To the action filed a week ago, Dhurjon in a release to the press on behalf of his clients, said that they took steps to locate the claims since back in April of this year, and have since made considerable investments in locating and developing them.

The release said that although applications for the 32 licences were properly made since back in June, to date the applications for the licences have neither been granted nor denied.

Brandford and Narine said that instead, the GGMC issued the order given by Bharrat, and even went as far as to break down their camps.

According to the miners the GGMC thought that the lands belonged to Troy Resources Guyana Inc.

Brandford and Narine said, however, that the lands were abandoned since 2016 by another company—Kaburi Development Company— “and were therefore available for the taking according to law.”

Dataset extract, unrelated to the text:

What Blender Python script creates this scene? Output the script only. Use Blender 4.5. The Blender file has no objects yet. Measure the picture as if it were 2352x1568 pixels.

The litigants said that they have made continued efforts to appeal to both the minister and GGMC, but have been unsuccessful, eventually learning of the gazetted order issued by Bharrat to shut down all 32 of their claims and all operations.

According to Brandford and Narine, Bharrat has ordered that operations on the claims should be carried out only by government or government-related entities; even as they advanced that the order was backdated to March 1st, 2022 “in a deliberate bid to disenfranchise them of their claims.

Counsel for the Applicants has submitted that the minister’s order “is bad” not only because of its retroactive nature, but also on account of what Dhurjon said is obstruction of the vested rights of the Applicants to their claims. 

According to the counsel, the minister’s order was among other things, ultra vires, unreasonable, irrational and in breach of his statutory duty, being without any legal foundation or authority whatsoever.

Brandford and Narine have stated in their FDA that the process of verification by the GGMC was successfully completed and that GGMC’s next step was to be the Gazetting of their claims after allowing for a period for public objections.

This process they said, however, never came to fruition.

Brandford and Narine have said that Bharrat, at his end of year press conference, on 15th November, 2023, admitted that “as government we’ve identified an area within the Karouni area, the former Troy Resources property, and we are allocating claims to Guyanese small miners”.

They said the minister further went on to state, “to date we have awarded over 50 claims to over 50 local miners. Right. And this process is being done by way of a lottery. So, it’s a fair process where small miners are given an opportunity to put their hand in a box and pull a claim. Many of them have already moved into the area and started to mobilise.”

According to the litigants, it is clear that the minister has breached his own purported order, by granting claims in respect of the areas shut down from mining.

They said that the claims issued by the lottery were given to “private individuals and not the government or by a public corporation or by a corporate body in which controlling interest vests in the State or in any agency on behalf of the State,” as is required by his purported order.

The miners have lamented that to date, in spite of their legal correspondence to the Commissioner of GGMC and the minister; outlining their legitimate expectations and threatening legal action; neither has responded.

They said that instead the Commissioner issued a press release addressing the matter and trivializing their rights over the claims.

Brandford and Narine said that while the minister has made them several offers of alternative land as compensation; with a view to settling, they have had to refuse, owing to what they say is their investment already made in the 32 claims.

It is against this background that the miners are seeking among other things, an injunction restraining both Bharrat and the Commission from taking steps to dismantle or otherwise interfere with the operations of what they said are their claims.

They also want the Minister and GGMC to be restrained from awarding licences to those claims to any other entity.

The matter comes up for hearing on January 18th, 2024, before acting Chief Justice Roxane George SC.